FCPNY

FCPNY
Serving free paper publishers, sales managers and salespeople in NY state

Friday, September 6, 2013

Trust me...please!

I heard a commercial while driving in to work this morning for Reputation.com, a service that manages what folks are saying online about you or your company. The commercial said something to the effect that 90% of people believe what they read online about your company, so the inference is that you best be sure that everything out there about you is positive. I did not catch the source of that statistic because I don't think they gave it.

On the other hand, I read a promotional piece this week from a publisher I know that cited Research magazine. The stat: seven of ten people say print advertising information is most important when making a purchase. Consumers still trust print in spite of all the market and media changes. 

Okay.

The real fact here -- and I say this without scientific basis -- is that there is so much information available to us today that you can likely find a study or research to back up most claims made about anything in media. And that's nothing new. There were many times in my own old selling days (B.C. or Before Computers) and when riding with a sales rep where a prospective advertiser would pooh-pooh your readership study or market report. 

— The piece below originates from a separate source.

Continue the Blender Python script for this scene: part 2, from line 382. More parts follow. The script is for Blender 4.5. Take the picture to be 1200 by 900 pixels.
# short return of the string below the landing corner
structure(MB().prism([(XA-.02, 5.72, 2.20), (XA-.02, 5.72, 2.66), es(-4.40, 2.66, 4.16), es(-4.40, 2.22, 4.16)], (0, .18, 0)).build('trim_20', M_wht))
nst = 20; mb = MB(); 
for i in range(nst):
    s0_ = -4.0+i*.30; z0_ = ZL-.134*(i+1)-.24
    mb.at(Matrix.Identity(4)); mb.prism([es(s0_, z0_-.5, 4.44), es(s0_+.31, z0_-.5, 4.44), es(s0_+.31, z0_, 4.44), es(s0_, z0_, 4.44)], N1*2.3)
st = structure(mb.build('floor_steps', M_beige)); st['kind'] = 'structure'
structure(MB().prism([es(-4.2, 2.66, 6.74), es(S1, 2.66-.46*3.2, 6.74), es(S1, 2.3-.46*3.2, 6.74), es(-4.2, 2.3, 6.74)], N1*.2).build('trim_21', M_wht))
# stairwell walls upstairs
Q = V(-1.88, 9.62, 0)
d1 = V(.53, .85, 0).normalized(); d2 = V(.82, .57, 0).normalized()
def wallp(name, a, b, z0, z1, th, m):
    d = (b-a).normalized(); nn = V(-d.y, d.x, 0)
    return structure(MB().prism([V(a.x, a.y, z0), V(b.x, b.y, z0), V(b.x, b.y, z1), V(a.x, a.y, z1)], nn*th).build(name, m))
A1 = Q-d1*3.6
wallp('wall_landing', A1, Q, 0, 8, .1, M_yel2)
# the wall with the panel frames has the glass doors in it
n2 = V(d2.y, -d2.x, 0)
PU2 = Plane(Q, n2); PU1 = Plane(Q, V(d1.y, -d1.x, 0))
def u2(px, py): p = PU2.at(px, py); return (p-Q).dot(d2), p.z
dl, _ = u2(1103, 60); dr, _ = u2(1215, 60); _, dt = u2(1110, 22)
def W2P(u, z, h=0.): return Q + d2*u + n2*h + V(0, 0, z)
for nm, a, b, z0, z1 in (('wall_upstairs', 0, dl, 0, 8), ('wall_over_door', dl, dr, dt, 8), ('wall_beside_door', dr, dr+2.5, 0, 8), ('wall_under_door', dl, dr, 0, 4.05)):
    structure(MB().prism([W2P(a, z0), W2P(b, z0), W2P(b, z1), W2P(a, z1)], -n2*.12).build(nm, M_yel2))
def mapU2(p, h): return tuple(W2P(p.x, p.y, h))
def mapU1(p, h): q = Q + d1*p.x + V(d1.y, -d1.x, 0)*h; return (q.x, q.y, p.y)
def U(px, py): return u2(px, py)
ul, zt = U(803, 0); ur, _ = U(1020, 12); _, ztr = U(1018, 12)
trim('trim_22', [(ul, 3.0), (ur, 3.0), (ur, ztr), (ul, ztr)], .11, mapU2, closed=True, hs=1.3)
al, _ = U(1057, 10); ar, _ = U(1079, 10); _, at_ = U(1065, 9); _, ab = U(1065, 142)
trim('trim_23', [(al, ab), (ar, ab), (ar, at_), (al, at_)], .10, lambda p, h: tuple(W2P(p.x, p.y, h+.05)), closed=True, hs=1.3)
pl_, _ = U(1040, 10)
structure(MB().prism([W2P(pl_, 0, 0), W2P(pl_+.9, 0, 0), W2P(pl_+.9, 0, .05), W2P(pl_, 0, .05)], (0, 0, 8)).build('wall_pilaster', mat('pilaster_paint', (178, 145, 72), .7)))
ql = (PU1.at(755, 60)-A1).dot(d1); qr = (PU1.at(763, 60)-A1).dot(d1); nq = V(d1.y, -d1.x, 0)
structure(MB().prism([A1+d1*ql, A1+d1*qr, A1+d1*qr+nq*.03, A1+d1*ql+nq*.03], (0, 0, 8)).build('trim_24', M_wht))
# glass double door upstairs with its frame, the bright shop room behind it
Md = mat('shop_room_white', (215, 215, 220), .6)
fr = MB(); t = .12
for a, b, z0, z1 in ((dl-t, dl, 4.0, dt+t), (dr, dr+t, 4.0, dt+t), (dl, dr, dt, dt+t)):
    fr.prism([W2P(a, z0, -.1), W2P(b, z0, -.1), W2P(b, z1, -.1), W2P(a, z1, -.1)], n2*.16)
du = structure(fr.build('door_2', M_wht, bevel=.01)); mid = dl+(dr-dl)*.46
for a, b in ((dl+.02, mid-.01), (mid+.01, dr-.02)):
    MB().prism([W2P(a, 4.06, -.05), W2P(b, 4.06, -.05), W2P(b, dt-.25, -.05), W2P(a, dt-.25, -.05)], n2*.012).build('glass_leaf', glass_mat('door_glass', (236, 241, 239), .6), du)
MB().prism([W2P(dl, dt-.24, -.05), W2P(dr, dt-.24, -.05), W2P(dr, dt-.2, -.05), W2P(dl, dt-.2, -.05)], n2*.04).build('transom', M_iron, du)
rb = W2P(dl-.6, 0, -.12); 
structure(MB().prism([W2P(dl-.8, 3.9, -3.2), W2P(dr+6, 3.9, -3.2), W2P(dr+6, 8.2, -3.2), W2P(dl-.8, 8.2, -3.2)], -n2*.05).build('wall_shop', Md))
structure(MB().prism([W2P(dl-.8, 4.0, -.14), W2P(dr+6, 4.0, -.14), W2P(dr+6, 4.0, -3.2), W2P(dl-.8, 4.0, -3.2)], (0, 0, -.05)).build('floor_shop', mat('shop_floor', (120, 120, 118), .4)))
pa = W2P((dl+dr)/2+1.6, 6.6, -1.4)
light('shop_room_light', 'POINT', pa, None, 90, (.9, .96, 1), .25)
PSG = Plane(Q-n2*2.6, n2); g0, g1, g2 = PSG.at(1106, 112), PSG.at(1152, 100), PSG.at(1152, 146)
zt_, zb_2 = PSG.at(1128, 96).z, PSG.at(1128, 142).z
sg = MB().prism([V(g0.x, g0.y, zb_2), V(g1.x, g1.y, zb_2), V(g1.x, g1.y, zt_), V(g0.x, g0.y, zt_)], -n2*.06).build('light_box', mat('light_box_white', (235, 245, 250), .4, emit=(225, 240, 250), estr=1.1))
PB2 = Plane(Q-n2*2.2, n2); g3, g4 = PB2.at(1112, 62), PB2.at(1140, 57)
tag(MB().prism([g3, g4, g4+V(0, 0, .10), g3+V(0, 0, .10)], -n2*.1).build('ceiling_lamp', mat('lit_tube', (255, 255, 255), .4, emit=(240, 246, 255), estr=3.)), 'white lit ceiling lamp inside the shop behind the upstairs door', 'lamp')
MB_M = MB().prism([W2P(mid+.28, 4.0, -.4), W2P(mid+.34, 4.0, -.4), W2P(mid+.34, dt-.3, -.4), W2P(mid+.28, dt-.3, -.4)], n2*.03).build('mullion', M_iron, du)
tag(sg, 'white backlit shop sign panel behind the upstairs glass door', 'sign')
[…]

"You come in here with your stuff that says you're the best, the TV guys come in with their stuff that says they're the best, and radio and everybody else," was a common comment made by these poor business owners (who probably spent as much time dealing with eager ad reps as they did anything else). And they were right. So how do you separate yourself? How do you develop folks to believe in what you say and what your company says?

Trust. You have to build trust. Build a relationship based on honesty and truth. And that, too, is nothing new; it's just changed. I love Jeffrey Gitomer (www.gitomer.com) who is famous for pointing out that we spend too much time training sales people to sell instead of training them to help people buy. "People don’t like to be sold, but they love to buy!" is the Gitomer mantra. I believe that they love to buy when they deal with someone they can trust, someone who makes them feel very safe and comfortable when they open their wallet to spend. Gitomer also says "You don’t earn loyalty in a day; you earn loyalty day by day." In my own current sales career (A.D. or After Digital), I find this to be the most difficult aspect of today's market. There are too many faceless gatekeepers out there now with voice mail, e-mail and websites that lead nowhere when trying to reach out to someone you think your product can help. How do you build trust in that environment?